Facebook to Start Fact-Checking Photos, Videos
Facebook to Start Fact-Checking Photos, Videos
The social-media company will use technology and human
reviewers to help flag false content
By Micah Maidenberg Updated Sept. 13, 2018 4:06 p.m. ET
Facebook Inc. will begin fact-checking photographs and
videos posted on the social media platform, seeking to close a gap that allowed
Russian propagandists to promote false news during the last U.S. presidential
election.
The company said Thursday it will use technology and
human reviewers to try to staunch what it called in a statement “misinformation
in these new visual formats.” Previously, the company’s efforts had been
focused on rooting out false articles and links.
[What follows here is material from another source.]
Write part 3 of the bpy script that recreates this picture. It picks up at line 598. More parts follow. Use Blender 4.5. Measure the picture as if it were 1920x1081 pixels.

“The same false claim can appear as an article headline,
as text over a photo or as audio in the background of a video,” Facebook
product manager Tessa Lyons said in the statement. “In order to fight
misinformation, we have to be able to fact-check it across all of these
different content types.”
During the 2016 presidential election, a Russian group
called the internet Research Agency helped its workers create graphics and
videos that could spread misinformation via social media networks, according to
special counsel Robert Mueller’s indictment earlier this year of three Russian
companies and 13 citizens of the country.
A Russian-linked group, for example, once altered a photograph
of a woman carrying a sign at a pro-immigration rally in Arkansas. The original
text on her sign said, “no human being is illegal” and the doctored photo said
“give me more free shit.” It was posted to Facebook in August 2017, where it
was liked or shared hundreds of times.
Yet, as with other technology companies, Facebook will
face a significant challenge in designing algorithms that are able to catch
doctored photographs and videos, or those that have been posted without
context. A Facebook spokeswoman said the company’s efforts to fact-check video
and photos will rely on technology but also human reviewers who work for groups
certified by an organization called the International Fact-Checking Network.
The company is targeting video and photo content that has
been “manipulated, taken out of context, or includes a false text or audio
claim,” Ms. Lyons said in Facebook’s statement.
She acknowledged that “figuring out whether a manipulated
photo or video is actually a piece of misinformation is more complicated; just
because something is manipulated doesn’t mean it’s bad.” Ms. Lyons added the
company can use technology “to identify different types of manipulations in
photos, which can be a helpful signal that maybe something is worth having fact-checkers
take a look at.”
In addition to technology, Facebook will rely on user
feedback to help flag false content in videos and graphics, similar to what it
does now with articles. The firm also examines comments on a post that might
indicate misinformation and whether those sharing content have a history of
sharing items rated false by fact-checkers.